┌──

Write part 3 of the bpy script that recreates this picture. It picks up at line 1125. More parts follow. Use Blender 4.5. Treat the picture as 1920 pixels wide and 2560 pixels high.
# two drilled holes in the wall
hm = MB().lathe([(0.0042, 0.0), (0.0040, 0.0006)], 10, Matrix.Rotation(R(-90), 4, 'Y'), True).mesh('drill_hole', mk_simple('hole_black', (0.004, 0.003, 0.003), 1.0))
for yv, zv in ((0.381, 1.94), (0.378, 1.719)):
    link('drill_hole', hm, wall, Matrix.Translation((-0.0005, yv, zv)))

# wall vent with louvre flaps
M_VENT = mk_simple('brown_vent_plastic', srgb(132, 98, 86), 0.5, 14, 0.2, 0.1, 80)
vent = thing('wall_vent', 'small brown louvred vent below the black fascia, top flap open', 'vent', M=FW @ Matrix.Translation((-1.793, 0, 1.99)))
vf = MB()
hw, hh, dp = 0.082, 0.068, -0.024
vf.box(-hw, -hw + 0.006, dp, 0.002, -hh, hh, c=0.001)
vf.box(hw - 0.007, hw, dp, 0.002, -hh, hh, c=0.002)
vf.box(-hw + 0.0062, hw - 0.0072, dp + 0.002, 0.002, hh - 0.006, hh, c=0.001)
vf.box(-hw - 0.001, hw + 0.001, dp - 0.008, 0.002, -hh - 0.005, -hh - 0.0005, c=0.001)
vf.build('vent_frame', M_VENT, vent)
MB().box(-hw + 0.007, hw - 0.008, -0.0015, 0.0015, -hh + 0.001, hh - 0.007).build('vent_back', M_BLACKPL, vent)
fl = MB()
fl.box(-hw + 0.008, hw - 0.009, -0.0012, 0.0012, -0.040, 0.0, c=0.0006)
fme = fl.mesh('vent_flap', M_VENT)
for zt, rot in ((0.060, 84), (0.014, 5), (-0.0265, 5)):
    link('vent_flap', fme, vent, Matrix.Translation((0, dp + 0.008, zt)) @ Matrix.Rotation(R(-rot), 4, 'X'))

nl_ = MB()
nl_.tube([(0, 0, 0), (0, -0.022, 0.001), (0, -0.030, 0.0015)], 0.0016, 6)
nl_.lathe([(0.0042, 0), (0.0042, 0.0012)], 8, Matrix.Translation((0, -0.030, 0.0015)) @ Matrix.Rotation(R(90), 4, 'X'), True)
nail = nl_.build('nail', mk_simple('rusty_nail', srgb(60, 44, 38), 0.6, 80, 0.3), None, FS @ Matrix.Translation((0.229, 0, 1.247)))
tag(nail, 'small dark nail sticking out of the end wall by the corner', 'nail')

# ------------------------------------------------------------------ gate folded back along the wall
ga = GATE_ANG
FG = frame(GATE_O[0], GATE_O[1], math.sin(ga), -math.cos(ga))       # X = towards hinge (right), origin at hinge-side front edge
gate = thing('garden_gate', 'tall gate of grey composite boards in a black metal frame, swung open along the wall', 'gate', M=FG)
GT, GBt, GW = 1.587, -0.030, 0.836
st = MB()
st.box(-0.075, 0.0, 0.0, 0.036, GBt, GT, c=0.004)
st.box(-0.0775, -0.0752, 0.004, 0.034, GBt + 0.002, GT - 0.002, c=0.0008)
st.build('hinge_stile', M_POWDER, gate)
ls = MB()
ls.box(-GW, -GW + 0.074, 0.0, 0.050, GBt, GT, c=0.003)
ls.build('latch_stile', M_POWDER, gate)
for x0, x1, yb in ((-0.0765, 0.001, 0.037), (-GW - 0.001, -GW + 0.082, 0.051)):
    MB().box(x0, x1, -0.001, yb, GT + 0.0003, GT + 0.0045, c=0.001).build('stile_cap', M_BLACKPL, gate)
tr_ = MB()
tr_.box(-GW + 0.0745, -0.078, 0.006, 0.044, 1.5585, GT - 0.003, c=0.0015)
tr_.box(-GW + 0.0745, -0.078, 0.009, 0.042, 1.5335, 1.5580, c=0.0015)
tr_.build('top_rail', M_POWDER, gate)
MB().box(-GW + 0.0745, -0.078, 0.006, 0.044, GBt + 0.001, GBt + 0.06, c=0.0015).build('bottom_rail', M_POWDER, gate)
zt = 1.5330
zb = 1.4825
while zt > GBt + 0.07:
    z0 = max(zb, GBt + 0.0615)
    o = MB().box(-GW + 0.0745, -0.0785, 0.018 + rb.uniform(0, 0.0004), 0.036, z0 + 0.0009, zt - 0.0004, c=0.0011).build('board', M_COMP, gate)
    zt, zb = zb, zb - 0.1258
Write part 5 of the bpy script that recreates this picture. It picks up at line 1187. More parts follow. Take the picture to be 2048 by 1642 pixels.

└──

What the task asks ▸ Each line above must be printed exactly as it appears.

Output for this task ▸
Write part 3 of the bpy script that recreates this picture. It picks up at line 1125. More parts follow. Use Blender 4.5. Treat the picture as 1920 pixels wide and 2560 pixels high.
# two drilled holes in the wall
hm = MB().lathe([(0.0042, 0.0), (0.0040, 0.0006)], 10, Matrix.Rotation(R(-90), 4, 'Y'), True).mesh('drill_hole', mk_simple('hole_black', (0.004, 0.003, 0.003), 1.0))
for yv, zv in ((0.381, 1.94), (0.378, 1.719)):
    link('drill_hole', hm, wall, Matrix.Translation((-0.0005, yv, zv)))

# wall vent with louvre flaps
M_VENT = mk_simple('brown_vent_plastic', srgb(132, 98, 86), 0.5, 14, 0.2, 0.1, 80)
vent = thing('wall_vent', 'small brown louvred vent below the black fascia, top flap open', 'vent', M=FW @ Matrix.Translation((-1.793, 0, 1.99)))
vf = MB()
hw, hh, dp = 0.082, 0.068, -0.024
vf.box(-hw, -hw + 0.006, dp, 0.002, -hh, hh, c=0.001)
vf.box(hw - 0.007, hw, dp, 0.002, -hh, hh, c=0.002)
vf.box(-hw + 0.0062, hw - 0.0072, dp + 0.002, 0.002, hh - 0.006, hh, c=0.001)
vf.box(-hw - 0.001, hw + 0.001, dp - 0.008, 0.002, -hh - 0.005, -hh - 0.0005, c=0.001)
vf.build('vent_frame', M_VENT, vent)
MB().box(-hw + 0.007, hw - 0.008, -0.0015, 0.0015, -hh + 0.001, hh - 0.007).build('vent_back', M_BLACKPL, vent)
fl = MB()
fl.box(-hw + 0.008, hw - 0.009, -0.0012, 0.0012, -0.040, 0.0, c=0.0006)
fme = fl.mesh('vent_flap', M_VENT)
for zt, rot in ((0.060, 84), (0.014, 5), (-0.0265, 5)):
    link('vent_flap', fme, vent, Matrix.Translation((0, dp + 0.008, zt)) @ Matrix.Rotation(R(-rot), 4, 'X'))

nl_ = MB()
nl_.tube([(0, 0, 0), (0, -0.022, 0.001), (0, -0.030, 0.0015)], 0.0016, 6)
nl_.lathe([(0.0042, 0), (0.0042, 0.0012)], 8, Matrix.Translation((0, -0.030, 0.0015)) @ Matrix.Rotation(R(90), 4, 'X'), True)
nail = nl_.build('nail', mk_simple('rusty_nail', srgb(60, 44, 38), 0.6, 80, 0.3), None, FS @ Matrix.Translation((0.229, 0, 1.247)))
tag(nail, 'small dark nail sticking out of the end wall by the corner', 'nail')

# ------------------------------------------------------------------ gate folded back along the wall
ga = GATE_ANG
FG = frame(GATE_O[0], GATE_O[1], math.sin(ga), -math.cos(ga))       # X = towards hinge (right), origin at hinge-side front edge
gate = thing('garden_gate', 'tall gate of grey composite boards in a black metal frame, swung open along the wall', 'gate', M=FG)
GT, GBt, GW = 1.587, -0.030, 0.836
st = MB()
st.box(-0.075, 0.0, 0.0, 0.036, GBt, GT, c=0.004)
st.box(-0.0775, -0.0752, 0.004, 0.034, GBt + 0.002, GT - 0.002, c=0.0008)
st.build('hinge_stile', M_POWDER, gate)
ls = MB()
ls.box(-GW, -GW + 0.074, 0.0, 0.050, GBt, GT, c=0.003)
ls.build('latch_stile', M_POWDER, gate)
for x0, x1, yb in ((-0.0765, 0.001, 0.037), (-GW - 0.001, -GW + 0.082, 0.051)):
    MB().box(x0, x1, -0.001, yb, GT + 0.0003, GT + 0.0045, c=0.001).build('stile_cap', M_BLACKPL, gate)
tr_ = MB()
tr_.box(-GW + 0.0745, -0.078, 0.006, 0.044, 1.5585, GT - 0.003, c=0.0015)
tr_.box(-GW + 0.0745, -0.078, 0.009, 0.042, 1.5335, 1.5580, c=0.0015)
tr_.build('top_rail', M_POWDER, gate)
MB().box(-GW + 0.0745, -0.078, 0.006, 0.044, GBt + 0.001, GBt + 0.06, c=0.0015).build('bottom_rail', M_POWDER, gate)
zt = 1.5330
zb = 1.4825
while zt > GBt + 0.07:
    z0 = max(zb, GBt + 0.0615)
    o = MB().box(-GW + 0.0745, -0.0785, 0.018 + rb.uniform(0, 0.0004), 0.036, z0 + 0.0009, zt - 0.0004, c=0.0011).build('board', M_COMP, gate)
    zt, zb = zb, zb - 0.1258
Write part 5 of the bpy script that recreates this picture. It picks up at line 1187. More parts follow. Take the picture to be 2048 by 1642 pixels.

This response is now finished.